## Begin

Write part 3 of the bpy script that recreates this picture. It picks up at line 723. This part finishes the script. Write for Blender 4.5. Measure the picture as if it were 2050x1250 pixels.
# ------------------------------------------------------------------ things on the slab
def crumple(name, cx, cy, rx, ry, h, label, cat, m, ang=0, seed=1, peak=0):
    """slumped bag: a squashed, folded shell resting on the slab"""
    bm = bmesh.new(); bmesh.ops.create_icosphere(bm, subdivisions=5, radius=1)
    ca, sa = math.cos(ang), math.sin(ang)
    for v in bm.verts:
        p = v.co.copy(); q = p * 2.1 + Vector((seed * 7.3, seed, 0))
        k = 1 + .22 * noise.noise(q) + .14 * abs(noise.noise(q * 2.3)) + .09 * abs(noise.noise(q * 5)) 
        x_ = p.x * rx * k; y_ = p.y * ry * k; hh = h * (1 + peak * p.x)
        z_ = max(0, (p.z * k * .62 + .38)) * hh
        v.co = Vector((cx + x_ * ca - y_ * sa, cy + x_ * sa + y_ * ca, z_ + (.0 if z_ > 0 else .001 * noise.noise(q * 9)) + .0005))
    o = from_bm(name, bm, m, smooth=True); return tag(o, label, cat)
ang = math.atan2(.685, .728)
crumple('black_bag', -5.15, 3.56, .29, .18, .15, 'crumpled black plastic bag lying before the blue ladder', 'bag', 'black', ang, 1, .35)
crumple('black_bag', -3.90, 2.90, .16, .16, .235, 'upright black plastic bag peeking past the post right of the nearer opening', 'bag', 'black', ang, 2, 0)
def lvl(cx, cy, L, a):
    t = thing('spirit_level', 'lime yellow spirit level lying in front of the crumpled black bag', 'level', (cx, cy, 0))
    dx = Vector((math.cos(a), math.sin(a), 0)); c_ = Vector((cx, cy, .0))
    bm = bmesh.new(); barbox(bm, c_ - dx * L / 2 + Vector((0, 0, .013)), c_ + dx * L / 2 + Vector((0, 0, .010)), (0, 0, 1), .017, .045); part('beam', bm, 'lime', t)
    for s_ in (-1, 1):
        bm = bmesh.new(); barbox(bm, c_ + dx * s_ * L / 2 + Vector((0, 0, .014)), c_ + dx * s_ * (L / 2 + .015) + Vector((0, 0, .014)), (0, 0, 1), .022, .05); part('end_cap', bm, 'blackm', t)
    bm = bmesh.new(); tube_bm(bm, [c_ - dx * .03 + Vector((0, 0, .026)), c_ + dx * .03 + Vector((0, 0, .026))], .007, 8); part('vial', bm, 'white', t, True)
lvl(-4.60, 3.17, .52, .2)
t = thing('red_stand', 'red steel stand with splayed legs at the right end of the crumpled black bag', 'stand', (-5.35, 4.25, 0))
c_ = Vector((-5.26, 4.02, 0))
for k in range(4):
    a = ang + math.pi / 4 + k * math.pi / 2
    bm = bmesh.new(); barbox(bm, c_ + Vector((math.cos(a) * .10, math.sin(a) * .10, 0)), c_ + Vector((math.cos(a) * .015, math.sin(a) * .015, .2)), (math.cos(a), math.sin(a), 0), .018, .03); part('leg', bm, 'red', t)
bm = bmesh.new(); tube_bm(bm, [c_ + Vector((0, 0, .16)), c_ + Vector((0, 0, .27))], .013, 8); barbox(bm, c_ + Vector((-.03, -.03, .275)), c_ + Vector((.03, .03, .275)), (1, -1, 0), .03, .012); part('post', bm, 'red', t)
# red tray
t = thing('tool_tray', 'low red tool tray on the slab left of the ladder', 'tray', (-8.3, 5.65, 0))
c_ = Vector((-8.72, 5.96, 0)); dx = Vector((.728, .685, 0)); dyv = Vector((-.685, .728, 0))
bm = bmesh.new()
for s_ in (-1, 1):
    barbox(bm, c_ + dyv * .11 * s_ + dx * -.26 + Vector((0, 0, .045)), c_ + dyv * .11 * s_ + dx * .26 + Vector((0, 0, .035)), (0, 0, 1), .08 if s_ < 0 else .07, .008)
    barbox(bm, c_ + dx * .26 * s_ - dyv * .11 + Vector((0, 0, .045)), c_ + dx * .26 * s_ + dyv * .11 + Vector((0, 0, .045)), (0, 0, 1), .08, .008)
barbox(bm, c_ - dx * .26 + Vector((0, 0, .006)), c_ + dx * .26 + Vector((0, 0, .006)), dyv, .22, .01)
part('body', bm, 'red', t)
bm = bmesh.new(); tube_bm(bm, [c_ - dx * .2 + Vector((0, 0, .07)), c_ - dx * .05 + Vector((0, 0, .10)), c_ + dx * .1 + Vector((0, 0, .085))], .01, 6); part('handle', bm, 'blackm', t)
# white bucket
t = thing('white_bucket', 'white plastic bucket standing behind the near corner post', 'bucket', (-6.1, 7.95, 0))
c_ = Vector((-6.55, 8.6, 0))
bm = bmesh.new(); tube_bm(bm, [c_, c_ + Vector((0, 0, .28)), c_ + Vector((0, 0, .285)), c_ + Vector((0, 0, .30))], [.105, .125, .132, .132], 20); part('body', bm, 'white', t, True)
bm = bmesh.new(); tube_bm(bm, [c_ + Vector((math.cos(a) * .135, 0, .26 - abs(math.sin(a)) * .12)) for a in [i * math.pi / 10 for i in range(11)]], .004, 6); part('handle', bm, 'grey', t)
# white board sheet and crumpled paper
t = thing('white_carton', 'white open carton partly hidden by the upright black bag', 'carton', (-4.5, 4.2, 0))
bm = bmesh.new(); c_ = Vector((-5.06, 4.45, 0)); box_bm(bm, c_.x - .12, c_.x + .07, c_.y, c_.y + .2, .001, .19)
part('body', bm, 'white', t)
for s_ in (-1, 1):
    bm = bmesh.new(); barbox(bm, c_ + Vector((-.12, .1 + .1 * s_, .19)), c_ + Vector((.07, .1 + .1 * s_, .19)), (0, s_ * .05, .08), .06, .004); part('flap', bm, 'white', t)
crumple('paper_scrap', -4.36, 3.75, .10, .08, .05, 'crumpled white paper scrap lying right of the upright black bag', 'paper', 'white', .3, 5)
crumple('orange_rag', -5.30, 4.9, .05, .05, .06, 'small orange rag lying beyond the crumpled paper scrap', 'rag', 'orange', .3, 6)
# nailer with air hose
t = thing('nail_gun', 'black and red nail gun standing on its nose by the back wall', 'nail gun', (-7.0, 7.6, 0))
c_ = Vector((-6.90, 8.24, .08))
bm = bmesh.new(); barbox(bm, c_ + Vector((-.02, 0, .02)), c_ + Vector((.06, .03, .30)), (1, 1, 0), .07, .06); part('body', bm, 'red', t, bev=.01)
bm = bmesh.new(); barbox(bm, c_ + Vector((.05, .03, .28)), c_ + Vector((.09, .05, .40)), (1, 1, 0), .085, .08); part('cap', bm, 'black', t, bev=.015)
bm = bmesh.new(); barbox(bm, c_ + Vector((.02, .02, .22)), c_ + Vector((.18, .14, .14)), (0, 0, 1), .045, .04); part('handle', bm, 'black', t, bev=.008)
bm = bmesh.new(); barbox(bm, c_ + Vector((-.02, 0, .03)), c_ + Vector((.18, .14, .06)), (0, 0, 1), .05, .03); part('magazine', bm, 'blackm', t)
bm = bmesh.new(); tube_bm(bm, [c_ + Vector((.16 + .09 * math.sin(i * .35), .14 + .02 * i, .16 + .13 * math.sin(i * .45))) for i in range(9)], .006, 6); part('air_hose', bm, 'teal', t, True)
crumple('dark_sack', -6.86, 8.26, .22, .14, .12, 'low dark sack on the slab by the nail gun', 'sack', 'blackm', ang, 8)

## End

*Given task:* Retype the material above, line by line, exactly.

*Full answer:*
Write part 3 of the bpy script that recreates this picture. It picks up at line 723. This part finishes the script. Write for Blender 4.5. Measure the picture as if it were 2050x1250 pixels.
# ------------------------------------------------------------------ things on the slab
def crumple(name, cx, cy, rx, ry, h, label, cat, m, ang=0, seed=1, peak=0):
    """slumped bag: a squashed, folded shell resting on the slab"""
    bm = bmesh.new(); bmesh.ops.create_icosphere(bm, subdivisions=5, radius=1)
    ca, sa = math.cos(ang), math.sin(ang)
    for v in bm.verts:
        p = v.co.copy(); q = p * 2.1 + Vector((seed * 7.3, seed, 0))
        k = 1 + .22 * noise.noise(q) + .14 * abs(noise.noise(q * 2.3)) + .09 * abs(noise.noise(q * 5)) 
        x_ = p.x * rx * k; y_ = p.y * ry * k; hh = h * (1 + peak * p.x)
        z_ = max(0, (p.z * k * .62 + .38)) * hh
        v.co = Vector((cx + x_ * ca - y_ * sa, cy + x_ * sa + y_ * ca, z_ + (.0 if z_ > 0 else .001 * noise.noise(q * 9)) + .0005))
    o = from_bm(name, bm, m, smooth=True); return tag(o, label, cat)
ang = math.atan2(.685, .728)
crumple('black_bag', -5.15, 3.56, .29, .18, .15, 'crumpled black plastic bag lying before the blue ladder', 'bag', 'black', ang, 1, .35)
crumple('black_bag', -3.90, 2.90, .16, .16, .235, 'upright black plastic bag peeking past the post right of the nearer opening', 'bag', 'black', ang, 2, 0)
def lvl(cx, cy, L, a):
    t = thing('spirit_level', 'lime yellow spirit level lying in front of the crumpled black bag', 'level', (cx, cy, 0))
    dx = Vector((math.cos(a), math.sin(a), 0)); c_ = Vector((cx, cy, .0))
    bm = bmesh.new(); barbox(bm, c_ - dx * L / 2 + Vector((0, 0, .013)), c_ + dx * L / 2 + Vector((0, 0, .010)), (0, 0, 1), .017, .045); part('beam', bm, 'lime', t)
    for s_ in (-1, 1):
        bm = bmesh.new(); barbox(bm, c_ + dx * s_ * L / 2 + Vector((0, 0, .014)), c_ + dx * s_ * (L / 2 + .015) + Vector((0, 0, .014)), (0, 0, 1), .022, .05); part('end_cap', bm, 'blackm', t)
    bm = bmesh.new(); tube_bm(bm, [c_ - dx * .03 + Vector((0, 0, .026)), c_ + dx * .03 + Vector((0, 0, .026))], .007, 8); part('vial', bm, 'white', t, True)
lvl(-4.60, 3.17, .52, .2)
t = thing('red_stand', 'red steel stand with splayed legs at the right end of the crumpled black bag', 'stand', (-5.35, 4.25, 0))
c_ = Vector((-5.26, 4.02, 0))
for k in range(4):
    a = ang + math.pi / 4 + k * math.pi / 2
    bm = bmesh.new(); barbox(bm, c_ + Vector((math.cos(a) * .10, math.sin(a) * .10, 0)), c_ + Vector((math.cos(a) * .015, math.sin(a) * .015, .2)), (math.cos(a), math.sin(a), 0), .018, .03); part('leg', bm, 'red', t)
bm = bmesh.new(); tube_bm(bm, [c_ + Vector((0, 0, .16)), c_ + Vector((0, 0, .27))], .013, 8); barbox(bm, c_ + Vector((-.03, -.03, .275)), c_ + Vector((.03, .03, .275)), (1, -1, 0), .03, .012); part('post', bm, 'red', t)
# red tray
t = thing('tool_tray', 'low red tool tray on the slab left of the ladder', 'tray', (-8.3, 5.65, 0))
c_ = Vector((-8.72, 5.96, 0)); dx = Vector((.728, .685, 0)); dyv = Vector((-.685, .728, 0))
bm = bmesh.new()
for s_ in (-1, 1):
    barbox(bm, c_ + dyv * .11 * s_ + dx * -.26 + Vector((0, 0, .045)), c_ + dyv * .11 * s_ + dx * .26 + Vector((0, 0, .035)), (0, 0, 1), .08 if s_ < 0 else .07, .008)
    barbox(bm, c_ + dx * .26 * s_ - dyv * .11 + Vector((0, 0, .045)), c_ + dx * .26 * s_ + dyv * .11 + Vector((0, 0, .045)), (0, 0, 1), .08, .008)
barbox(bm, c_ - dx * .26 + Vector((0, 0, .006)), c_ + dx * .26 + Vector((0, 0, .006)), dyv, .22, .01)
part('body', bm, 'red', t)
bm = bmesh.new(); tube_bm(bm, [c_ - dx * .2 + Vector((0, 0, .07)), c_ - dx * .05 + Vector((0, 0, .10)), c_ + dx * .1 + Vector((0, 0, .085))], .01, 6); part('handle', bm, 'blackm', t)
# white bucket
t = thing('white_bucket', 'white plastic bucket standing behind the near corner post', 'bucket', (-6.1, 7.95, 0))
c_ = Vector((-6.55, 8.6, 0))
bm = bmesh.new(); tube_bm(bm, [c_, c_ + Vector((0, 0, .28)), c_ + Vector((0, 0, .285)), c_ + Vector((0, 0, .30))], [.105, .125, .132, .132], 20); part('body', bm, 'white', t, True)
bm = bmesh.new(); tube_bm(bm, [c_ + Vector((math.cos(a) * .135, 0, .26 - abs(math.sin(a)) * .12)) for a in [i * math.pi / 10 for i in range(11)]], .004, 6); part('handle', bm, 'grey', t)
# white board sheet and crumpled paper
t = thing('white_carton', 'white open carton partly hidden by the upright black bag', 'carton', (-4.5, 4.2, 0))
bm = bmesh.new(); c_ = Vector((-5.06, 4.45, 0)); box_bm(bm, c_.x - .12, c_.x + .07, c_.y, c_.y + .2, .001, .19)
part('body', bm, 'white', t)
for s_ in (-1, 1):
    bm = bmesh.new(); barbox(bm, c_ + Vector((-.12, .1 + .1 * s_, .19)), c_ + Vector((.07, .1 + .1 * s_, .19)), (0, s_ * .05, .08), .06, .004); part('flap', bm, 'white', t)
crumple('paper_scrap', -4.36, 3.75, .10, .08, .05, 'crumpled white paper scrap lying right of the upright black bag', 'paper', 'white', .3, 5)
crumple('orange_rag', -5.30, 4.9, .05, .05, .06, 'small orange rag lying beyond the crumpled paper scrap', 'rag', 'orange', .3, 6)
# nailer with air hose
t = thing('nail_gun', 'black and red nail gun standing on its nose by the back wall', 'nail gun', (-7.0, 7.6, 0))
c_ = Vector((-6.90, 8.24, .08))
bm = bmesh.new(); barbox(bm, c_ + Vector((-.02, 0, .02)), c_ + Vector((.06, .03, .30)), (1, 1, 0), .07, .06); part('body', bm, 'red', t, bev=.01)
bm = bmesh.new(); barbox(bm, c_ + Vector((.05, .03, .28)), c_ + Vector((.09, .05, .40)), (1, 1, 0), .085, .08); part('cap', bm, 'black', t, bev=.015)
bm = bmesh.new(); barbox(bm, c_ + Vector((.02, .02, .22)), c_ + Vector((.18, .14, .14)), (0, 0, 1), .045, .04); part('handle', bm, 'black', t, bev=.008)
bm = bmesh.new(); barbox(bm, c_ + Vector((-.02, 0, .03)), c_ + Vector((.18, .14, .06)), (0, 0, 1), .05, .03); part('magazine', bm, 'blackm', t)
bm = bmesh.new(); tube_bm(bm, [c_ + Vector((.16 + .09 * math.sin(i * .35), .14 + .02 * i, .16 + .13 * math.sin(i * .45))) for i in range(9)], .006, 6); part('air_hose', bm, 'teal', t, True)
crumple('dark_sack', -6.86, 8.26, .22, .14, .12, 'low dark sack on the slab by the nail gun', 'sack', 'blackm', ang, 8)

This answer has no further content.